Como prueba de toda sororidad y deseo de permanecer juntas, en tribu, fuimos nueve o diez las que esa madrugada dormimos en un departamento habíamos pensando para cinco: amigas y conocidas llegaron en busca de un lugar caliente y esa comunión compartiendo camas, frazadas y colchones en el piso selló la unión que se venía gestando en las semanas de lucha que precedieron a esa noche.
Nos levantamos al día siguiente, ya sin lluvia, con una mezcla de cansancio y decepción, pero una convicción renovada e irrenunciable: la lucha debía prevalecer y permanecer, incluso más que antes.

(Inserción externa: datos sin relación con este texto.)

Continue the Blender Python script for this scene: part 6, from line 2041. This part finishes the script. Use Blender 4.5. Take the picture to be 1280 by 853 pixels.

Con la memoria como bandera de esta y todas nuestras batallas, no olvidamos ni olvidaremos a los 38 senadores y senadoras que votaron a favor de la clandestinidad. Como Arya Stark, llevamos sus nombres en nuestra lista para recordar de qué lado de la historia eligieron estar.
La mañana del 9 de agosto, mientras volvíamos en colectivo a casa, me cayeron algunas fichas y escribí: “A los pañuelos verdes, a mis amigas, a las pibas, a las que estuvieron antes y nos marcaron el camino, a cada mujer lúcida que nos da fuerza y nos guía, a todas y cada una; a las que conozco y a las que no conozco, pero siento igualmente hermanas: amor, respeto y admiración por este tiempo histórico compartido codo a codo”.
Dos años después, la urgencia y las ganas son las mismas que las que vivimos en ese vagón de tren, cuando íbamos camino a las puertas de la historia. Seguimos siendo red y tribu, seguimos respirando lucha y seguimos convencidas de que pronto naceremos a un mundo sin crucifijos, ni culpas, ni dinosaurios.
No fue ayer, pero será mañana. Más temprano que tarde nadie más se arrogará el derecho de decirnos cómo vivir y el aborto Será Ley.
La marea se retira, pero al final siempre vuelve a subir (y seremos miles nadando con ella).